"It's bad business to kill the tourists" ..... that's what I kept telling myself, over and over, on the boat ride out to our first shark feeding dive.
Before we got in the water, there was a thorough briefing of the do's and dont's for being an observer at a shark feeding.
I only really remember three things.
"Enter the water as a group". Sharks sense things thru electrical impulse and can't tell that it is a group of individual divers, they just feel that something really big has joined them. I liked the idea that the sharks thought I was the big guy.
"Keep your back tight to the chamber". Someone had sunk an old Decompression Chamber at the site. It was laying on it's side and we arranged ourselves in a line in front of it, so the sharks could not come at us from behind.
"No matter how excited you get, don't point and or wave your hands around". There are feeding fish and sharks everywhere and a waving hand looks too much like a stray piece of fish.
The guy you see in the center of this picture has a long metal cylinder with a heavy rubber seal at each end. It is filled with whole frozen fish that he takes out, one at a time and feeds to his hungry friends.

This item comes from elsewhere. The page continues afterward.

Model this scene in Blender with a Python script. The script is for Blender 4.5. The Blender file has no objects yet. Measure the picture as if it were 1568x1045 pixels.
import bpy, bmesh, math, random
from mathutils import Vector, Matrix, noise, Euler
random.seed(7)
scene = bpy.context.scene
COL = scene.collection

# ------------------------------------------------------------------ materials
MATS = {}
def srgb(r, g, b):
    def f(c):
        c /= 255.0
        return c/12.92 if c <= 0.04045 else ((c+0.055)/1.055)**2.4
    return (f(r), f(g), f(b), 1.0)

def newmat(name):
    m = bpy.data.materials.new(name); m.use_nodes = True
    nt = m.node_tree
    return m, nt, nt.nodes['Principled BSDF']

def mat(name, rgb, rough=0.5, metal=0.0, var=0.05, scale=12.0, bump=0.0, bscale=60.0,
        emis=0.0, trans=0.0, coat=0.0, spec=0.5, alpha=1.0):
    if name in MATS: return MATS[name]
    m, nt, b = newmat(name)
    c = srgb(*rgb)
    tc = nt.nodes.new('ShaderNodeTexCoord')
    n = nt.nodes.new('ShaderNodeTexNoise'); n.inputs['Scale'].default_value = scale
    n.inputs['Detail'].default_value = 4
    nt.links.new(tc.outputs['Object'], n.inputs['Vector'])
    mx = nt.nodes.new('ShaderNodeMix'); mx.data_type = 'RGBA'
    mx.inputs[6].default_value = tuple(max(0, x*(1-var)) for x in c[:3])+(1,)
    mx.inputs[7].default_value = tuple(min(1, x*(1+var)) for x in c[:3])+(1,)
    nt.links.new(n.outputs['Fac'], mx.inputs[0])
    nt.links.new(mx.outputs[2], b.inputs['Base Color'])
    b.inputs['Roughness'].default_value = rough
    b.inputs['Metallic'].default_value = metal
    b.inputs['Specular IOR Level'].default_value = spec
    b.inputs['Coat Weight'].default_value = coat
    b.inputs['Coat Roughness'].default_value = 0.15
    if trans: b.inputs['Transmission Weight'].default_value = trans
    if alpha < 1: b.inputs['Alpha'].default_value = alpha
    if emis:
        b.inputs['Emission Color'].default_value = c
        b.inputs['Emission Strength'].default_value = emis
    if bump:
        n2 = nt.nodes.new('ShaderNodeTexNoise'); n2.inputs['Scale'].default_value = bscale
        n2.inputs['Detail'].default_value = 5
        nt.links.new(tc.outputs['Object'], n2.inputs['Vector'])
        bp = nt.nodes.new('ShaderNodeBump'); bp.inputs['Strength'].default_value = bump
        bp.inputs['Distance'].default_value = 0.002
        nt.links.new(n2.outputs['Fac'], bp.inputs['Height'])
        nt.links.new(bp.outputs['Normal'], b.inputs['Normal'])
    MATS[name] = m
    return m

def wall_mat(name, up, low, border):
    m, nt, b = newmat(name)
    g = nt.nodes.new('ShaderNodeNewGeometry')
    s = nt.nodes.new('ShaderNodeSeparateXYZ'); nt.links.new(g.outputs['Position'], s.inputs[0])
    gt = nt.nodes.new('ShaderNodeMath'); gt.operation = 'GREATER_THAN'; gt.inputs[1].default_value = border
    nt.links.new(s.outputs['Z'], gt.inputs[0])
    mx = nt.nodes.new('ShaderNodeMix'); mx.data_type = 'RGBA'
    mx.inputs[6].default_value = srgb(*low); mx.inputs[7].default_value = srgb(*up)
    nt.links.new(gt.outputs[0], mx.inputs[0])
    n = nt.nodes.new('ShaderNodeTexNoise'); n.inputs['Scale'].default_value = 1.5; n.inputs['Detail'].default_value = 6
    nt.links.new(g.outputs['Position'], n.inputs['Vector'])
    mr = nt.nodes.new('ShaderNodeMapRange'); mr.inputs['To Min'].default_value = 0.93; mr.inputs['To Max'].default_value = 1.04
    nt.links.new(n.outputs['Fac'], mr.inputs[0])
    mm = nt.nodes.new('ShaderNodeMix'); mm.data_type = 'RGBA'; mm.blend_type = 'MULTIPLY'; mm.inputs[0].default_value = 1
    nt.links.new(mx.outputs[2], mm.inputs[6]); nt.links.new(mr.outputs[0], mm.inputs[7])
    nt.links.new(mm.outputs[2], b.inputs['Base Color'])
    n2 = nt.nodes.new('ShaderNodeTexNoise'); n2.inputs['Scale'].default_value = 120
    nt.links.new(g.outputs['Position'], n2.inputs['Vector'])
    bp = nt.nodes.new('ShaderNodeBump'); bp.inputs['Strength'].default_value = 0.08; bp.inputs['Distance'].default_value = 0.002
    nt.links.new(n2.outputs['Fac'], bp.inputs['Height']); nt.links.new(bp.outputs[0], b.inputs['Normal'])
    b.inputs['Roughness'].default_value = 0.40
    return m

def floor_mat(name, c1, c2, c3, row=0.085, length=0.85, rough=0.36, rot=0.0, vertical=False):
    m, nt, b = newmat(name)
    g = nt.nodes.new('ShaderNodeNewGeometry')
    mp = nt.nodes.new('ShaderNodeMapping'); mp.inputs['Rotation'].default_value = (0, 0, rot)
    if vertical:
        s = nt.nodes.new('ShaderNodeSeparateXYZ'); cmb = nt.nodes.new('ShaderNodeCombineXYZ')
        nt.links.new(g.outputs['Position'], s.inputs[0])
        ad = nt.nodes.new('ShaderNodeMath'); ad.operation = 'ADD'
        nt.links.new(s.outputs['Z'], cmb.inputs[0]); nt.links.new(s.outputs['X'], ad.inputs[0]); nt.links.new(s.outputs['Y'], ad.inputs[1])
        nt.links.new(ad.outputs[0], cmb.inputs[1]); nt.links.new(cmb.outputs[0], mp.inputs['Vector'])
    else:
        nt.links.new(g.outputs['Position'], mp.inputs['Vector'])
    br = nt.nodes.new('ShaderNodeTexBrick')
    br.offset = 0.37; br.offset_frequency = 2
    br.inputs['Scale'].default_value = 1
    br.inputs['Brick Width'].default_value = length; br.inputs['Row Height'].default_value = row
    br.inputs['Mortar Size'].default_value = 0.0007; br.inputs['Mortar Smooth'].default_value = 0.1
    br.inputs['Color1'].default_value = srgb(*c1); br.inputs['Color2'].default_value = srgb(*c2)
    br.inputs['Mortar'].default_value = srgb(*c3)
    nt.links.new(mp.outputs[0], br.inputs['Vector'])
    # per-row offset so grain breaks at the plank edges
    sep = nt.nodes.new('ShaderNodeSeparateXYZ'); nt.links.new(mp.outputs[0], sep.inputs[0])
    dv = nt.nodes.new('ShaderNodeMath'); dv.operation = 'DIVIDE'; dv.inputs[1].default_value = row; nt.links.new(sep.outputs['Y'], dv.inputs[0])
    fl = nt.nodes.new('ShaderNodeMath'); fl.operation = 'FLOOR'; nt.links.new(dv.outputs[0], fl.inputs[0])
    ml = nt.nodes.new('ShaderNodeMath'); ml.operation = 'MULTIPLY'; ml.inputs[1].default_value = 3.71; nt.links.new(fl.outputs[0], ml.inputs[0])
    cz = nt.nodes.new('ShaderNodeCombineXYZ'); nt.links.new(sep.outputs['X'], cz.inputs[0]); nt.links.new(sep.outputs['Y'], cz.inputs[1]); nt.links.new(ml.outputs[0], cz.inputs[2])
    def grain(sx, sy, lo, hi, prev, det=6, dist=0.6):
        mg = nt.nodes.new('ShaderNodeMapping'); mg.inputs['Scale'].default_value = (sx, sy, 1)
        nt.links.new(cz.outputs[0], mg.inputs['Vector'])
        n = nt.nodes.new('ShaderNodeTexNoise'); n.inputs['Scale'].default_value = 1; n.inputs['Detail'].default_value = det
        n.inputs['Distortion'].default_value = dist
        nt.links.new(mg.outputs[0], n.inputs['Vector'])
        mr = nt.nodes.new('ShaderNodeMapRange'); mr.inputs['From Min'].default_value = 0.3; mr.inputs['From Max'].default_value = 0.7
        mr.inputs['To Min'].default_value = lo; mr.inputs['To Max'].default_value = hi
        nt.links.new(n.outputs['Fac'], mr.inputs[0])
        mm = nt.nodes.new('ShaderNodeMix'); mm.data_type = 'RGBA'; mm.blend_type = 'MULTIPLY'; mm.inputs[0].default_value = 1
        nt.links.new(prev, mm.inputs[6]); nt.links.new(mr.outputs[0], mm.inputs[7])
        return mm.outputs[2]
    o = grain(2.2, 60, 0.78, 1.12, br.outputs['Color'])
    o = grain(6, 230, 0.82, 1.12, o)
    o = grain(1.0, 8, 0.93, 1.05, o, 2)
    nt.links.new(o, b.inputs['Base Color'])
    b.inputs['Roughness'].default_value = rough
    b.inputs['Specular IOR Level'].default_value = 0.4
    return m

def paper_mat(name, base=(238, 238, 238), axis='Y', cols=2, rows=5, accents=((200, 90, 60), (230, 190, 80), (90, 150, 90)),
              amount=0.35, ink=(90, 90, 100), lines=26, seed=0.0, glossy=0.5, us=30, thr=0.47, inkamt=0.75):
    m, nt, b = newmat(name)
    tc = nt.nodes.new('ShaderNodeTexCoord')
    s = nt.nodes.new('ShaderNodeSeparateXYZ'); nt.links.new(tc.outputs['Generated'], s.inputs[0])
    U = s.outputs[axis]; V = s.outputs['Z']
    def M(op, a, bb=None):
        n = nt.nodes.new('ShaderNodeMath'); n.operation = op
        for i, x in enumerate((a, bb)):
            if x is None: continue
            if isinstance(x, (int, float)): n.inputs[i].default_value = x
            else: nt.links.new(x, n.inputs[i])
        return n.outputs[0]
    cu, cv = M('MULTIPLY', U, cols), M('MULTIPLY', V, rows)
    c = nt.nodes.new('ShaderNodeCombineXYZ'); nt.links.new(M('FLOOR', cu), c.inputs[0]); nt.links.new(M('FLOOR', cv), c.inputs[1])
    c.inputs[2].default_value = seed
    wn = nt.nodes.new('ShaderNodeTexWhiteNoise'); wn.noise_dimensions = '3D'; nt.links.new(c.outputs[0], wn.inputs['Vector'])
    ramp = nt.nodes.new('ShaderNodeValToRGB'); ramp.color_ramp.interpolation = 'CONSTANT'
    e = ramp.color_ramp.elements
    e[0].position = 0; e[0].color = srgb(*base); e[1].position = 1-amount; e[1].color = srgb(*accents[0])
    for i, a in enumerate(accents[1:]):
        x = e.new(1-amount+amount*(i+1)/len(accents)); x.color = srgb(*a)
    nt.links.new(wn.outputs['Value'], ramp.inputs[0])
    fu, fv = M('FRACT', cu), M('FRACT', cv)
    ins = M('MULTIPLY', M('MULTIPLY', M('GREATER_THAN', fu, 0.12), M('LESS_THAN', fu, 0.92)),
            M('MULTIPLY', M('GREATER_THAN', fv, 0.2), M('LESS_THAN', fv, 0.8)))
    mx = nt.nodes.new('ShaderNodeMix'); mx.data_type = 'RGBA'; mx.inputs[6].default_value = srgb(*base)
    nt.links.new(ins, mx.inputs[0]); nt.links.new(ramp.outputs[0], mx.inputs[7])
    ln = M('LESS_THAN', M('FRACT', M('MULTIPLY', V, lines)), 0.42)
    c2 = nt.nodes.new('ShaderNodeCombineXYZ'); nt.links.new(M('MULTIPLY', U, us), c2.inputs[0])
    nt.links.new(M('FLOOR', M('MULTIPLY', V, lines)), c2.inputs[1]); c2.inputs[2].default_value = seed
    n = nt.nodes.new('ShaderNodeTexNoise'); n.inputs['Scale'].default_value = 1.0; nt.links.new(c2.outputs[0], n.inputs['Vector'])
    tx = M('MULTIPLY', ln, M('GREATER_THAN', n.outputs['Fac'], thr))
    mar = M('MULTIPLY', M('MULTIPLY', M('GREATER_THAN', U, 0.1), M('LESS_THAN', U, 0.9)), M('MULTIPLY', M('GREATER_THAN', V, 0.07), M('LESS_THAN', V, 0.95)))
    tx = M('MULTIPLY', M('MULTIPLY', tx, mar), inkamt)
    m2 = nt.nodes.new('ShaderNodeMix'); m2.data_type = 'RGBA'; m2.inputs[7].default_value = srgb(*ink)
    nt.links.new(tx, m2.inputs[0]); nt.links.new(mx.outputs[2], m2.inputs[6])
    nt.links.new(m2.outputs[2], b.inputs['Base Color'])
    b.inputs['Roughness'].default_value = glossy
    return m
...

And yes.... he is wearing a "chain mail" suit. Not because the sharks want to attack him. But because in excitement to get fed, they could see just about anything as food.
The fish (there are more than just sharks here) swim in a big circle. Past him, hoping for a treat.... and then directly at us and over our heads to get set up for the next pass.
The term "feeding frenzy" totally does it justice ..... and I would go again in heartbeat.